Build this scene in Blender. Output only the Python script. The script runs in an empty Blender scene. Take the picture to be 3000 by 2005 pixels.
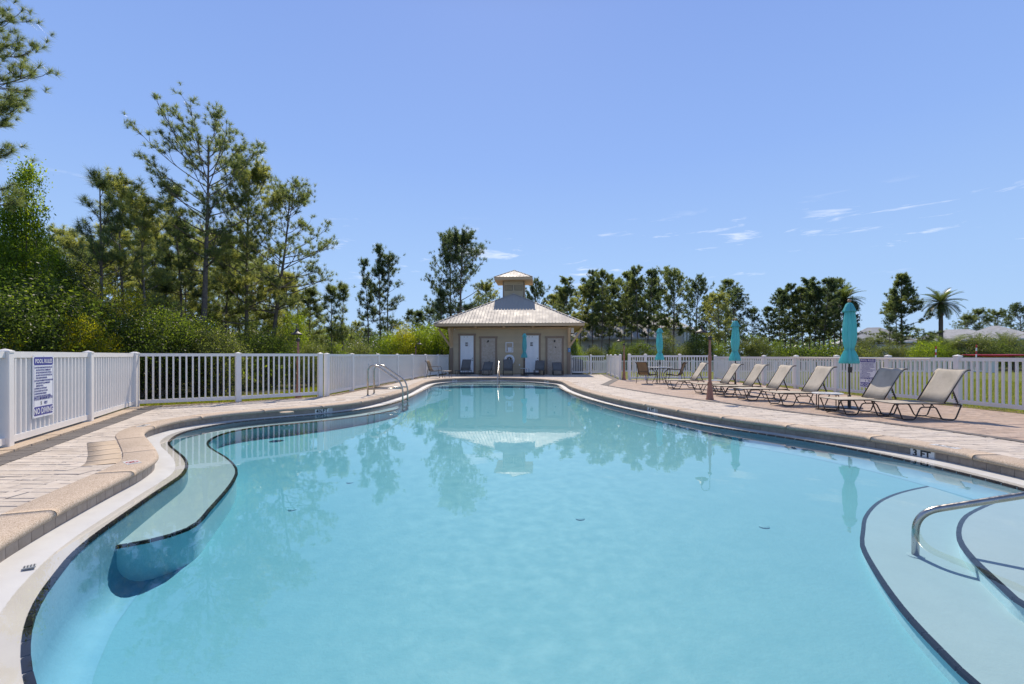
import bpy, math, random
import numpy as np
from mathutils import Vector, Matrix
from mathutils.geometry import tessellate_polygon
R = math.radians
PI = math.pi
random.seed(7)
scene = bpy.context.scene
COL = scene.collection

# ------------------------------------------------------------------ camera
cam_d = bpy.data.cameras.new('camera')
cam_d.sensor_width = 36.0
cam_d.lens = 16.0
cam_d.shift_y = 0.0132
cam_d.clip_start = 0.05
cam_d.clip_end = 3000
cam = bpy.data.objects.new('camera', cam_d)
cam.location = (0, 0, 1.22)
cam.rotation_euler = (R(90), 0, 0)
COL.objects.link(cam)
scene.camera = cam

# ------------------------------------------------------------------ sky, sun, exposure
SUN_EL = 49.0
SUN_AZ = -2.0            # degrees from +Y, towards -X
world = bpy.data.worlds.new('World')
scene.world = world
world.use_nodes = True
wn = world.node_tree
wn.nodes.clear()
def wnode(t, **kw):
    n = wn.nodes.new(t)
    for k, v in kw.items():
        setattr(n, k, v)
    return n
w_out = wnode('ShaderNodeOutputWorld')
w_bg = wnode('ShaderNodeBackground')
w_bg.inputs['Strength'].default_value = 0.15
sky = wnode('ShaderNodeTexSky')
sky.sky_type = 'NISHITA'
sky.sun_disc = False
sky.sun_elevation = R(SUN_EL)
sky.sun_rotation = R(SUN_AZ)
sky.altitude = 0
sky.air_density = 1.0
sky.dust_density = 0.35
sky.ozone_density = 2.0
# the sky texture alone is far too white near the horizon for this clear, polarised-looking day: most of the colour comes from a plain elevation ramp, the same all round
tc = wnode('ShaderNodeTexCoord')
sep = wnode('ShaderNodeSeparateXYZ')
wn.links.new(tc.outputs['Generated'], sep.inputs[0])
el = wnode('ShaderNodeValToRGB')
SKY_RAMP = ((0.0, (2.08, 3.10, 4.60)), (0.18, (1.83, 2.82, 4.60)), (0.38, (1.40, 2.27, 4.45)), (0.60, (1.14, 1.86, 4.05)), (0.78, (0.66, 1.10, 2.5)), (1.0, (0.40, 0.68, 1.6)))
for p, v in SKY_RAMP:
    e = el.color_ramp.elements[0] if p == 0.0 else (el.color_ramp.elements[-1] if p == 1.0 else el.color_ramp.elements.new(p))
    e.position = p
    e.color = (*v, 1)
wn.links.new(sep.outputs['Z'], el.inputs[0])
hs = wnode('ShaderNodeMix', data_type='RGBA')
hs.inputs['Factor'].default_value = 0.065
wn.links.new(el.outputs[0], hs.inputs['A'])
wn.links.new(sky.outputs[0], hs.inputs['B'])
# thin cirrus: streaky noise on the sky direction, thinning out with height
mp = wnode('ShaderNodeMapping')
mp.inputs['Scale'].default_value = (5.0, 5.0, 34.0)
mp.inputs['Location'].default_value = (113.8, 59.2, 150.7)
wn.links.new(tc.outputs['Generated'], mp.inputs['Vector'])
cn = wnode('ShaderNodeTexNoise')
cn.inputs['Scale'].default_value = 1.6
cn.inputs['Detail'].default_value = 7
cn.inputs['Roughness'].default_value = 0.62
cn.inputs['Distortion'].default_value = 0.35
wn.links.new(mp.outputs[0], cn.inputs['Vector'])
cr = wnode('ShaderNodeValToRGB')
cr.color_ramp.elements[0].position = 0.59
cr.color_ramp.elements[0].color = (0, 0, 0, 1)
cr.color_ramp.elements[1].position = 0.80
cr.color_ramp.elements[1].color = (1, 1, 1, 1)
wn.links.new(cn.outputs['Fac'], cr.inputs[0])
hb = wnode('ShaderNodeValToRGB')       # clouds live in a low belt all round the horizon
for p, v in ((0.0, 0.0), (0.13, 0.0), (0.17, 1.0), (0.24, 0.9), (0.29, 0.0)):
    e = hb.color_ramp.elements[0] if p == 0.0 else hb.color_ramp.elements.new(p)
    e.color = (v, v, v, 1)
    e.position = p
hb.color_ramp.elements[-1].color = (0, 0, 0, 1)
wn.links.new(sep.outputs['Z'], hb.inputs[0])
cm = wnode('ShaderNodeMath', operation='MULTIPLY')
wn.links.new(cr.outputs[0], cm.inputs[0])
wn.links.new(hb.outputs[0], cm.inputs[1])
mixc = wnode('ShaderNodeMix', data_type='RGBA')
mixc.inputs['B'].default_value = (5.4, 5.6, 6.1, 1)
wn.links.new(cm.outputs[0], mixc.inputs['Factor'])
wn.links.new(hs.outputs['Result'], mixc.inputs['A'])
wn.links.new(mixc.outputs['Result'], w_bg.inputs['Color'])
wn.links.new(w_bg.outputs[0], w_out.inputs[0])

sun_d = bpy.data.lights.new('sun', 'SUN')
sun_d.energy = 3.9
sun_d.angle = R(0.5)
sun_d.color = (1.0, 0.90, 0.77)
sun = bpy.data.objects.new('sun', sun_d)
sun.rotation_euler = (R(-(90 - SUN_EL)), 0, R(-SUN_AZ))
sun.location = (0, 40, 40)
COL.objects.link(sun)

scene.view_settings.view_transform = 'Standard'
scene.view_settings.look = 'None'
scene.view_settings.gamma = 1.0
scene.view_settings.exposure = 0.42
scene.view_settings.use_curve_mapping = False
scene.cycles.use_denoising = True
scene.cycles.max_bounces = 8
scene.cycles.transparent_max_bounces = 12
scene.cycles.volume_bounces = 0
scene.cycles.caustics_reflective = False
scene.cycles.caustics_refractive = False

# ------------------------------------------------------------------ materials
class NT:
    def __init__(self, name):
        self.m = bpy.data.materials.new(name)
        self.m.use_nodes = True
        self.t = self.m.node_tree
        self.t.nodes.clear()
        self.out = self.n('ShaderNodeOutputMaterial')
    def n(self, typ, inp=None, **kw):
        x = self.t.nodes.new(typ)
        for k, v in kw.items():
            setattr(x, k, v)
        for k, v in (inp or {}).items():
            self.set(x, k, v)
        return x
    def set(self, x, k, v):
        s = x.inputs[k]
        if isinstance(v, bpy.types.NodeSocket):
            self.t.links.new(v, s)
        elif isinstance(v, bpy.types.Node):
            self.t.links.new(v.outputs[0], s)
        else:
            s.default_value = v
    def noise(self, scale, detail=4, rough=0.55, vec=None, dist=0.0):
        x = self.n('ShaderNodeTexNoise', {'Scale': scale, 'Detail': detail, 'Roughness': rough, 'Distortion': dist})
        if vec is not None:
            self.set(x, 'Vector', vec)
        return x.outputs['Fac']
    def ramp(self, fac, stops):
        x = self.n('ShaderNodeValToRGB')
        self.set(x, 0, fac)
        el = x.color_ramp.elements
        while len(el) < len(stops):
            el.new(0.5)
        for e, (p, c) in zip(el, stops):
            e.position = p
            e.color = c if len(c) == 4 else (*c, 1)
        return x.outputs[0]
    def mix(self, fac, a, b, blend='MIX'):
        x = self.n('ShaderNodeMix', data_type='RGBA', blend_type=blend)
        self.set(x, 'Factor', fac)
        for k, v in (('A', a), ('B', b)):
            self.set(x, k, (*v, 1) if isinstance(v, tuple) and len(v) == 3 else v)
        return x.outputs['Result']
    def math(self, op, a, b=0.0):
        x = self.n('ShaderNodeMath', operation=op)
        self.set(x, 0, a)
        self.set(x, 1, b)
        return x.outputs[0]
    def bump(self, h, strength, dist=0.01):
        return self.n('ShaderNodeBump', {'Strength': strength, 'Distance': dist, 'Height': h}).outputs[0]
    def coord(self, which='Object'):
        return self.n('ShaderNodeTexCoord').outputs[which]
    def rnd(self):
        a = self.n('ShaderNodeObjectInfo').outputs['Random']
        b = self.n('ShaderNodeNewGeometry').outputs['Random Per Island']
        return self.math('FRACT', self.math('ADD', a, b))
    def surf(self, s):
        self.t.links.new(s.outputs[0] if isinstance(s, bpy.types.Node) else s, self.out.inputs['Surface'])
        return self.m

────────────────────

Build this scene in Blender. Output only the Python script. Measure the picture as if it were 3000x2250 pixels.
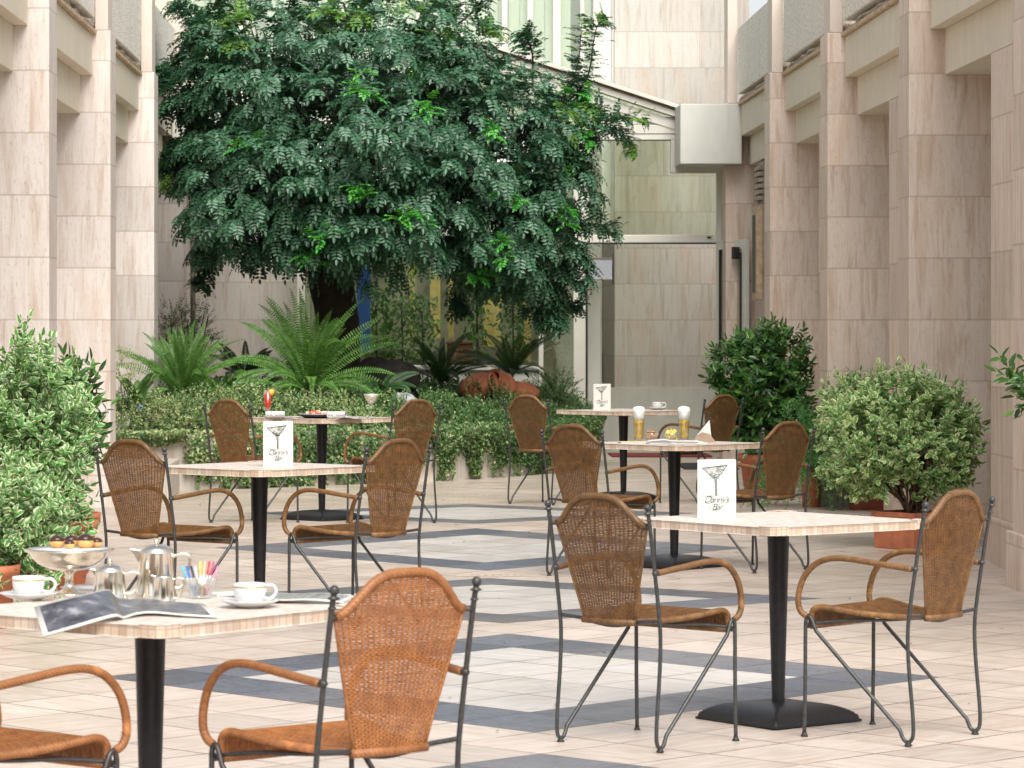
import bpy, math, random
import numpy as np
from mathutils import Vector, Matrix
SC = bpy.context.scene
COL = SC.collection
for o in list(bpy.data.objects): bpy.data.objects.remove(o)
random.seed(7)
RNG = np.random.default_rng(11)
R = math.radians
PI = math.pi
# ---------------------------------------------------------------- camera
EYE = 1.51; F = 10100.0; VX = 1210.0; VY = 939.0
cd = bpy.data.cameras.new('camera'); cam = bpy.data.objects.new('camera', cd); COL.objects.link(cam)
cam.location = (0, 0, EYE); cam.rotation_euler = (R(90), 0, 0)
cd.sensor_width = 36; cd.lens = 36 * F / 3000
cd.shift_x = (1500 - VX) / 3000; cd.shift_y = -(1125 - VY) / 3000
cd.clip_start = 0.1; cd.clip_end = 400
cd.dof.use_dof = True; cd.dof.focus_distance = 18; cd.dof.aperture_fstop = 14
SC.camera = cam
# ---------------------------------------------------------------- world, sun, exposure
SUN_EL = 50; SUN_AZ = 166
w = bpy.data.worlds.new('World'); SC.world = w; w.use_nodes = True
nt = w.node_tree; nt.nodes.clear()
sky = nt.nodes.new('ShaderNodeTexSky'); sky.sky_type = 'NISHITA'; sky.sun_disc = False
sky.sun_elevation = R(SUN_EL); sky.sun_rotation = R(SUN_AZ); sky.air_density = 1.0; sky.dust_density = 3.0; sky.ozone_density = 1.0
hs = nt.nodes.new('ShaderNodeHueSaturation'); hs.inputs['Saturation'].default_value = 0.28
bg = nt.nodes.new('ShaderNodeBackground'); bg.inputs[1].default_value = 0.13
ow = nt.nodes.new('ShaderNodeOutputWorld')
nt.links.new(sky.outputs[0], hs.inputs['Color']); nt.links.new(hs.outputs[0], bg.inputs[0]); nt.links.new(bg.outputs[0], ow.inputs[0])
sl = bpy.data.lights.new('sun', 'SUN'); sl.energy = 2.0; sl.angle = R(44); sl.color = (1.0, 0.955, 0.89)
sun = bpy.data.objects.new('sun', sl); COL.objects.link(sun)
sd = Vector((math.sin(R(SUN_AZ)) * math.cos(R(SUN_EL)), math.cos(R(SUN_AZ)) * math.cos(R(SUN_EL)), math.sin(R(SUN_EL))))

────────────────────

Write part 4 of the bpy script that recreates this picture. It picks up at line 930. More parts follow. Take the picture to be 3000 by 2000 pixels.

────────────────────

→ Stated task
Identify each line in the entries with the word "picture" and copy it.

→ Exercise result
Build this scene in Blender. Output only the Python script. The script runs in an empty Blender scene. Take the picture to be 3000 by 2005 pixels.
Build this scene in Blender. Output only the Python script. Measure the picture as if it were 3000x2250 pixels.
Write part 4 of the bpy script that recreates this picture. It picks up at line 930. More parts follow. Take the picture to be 3000 by 2000 pixels.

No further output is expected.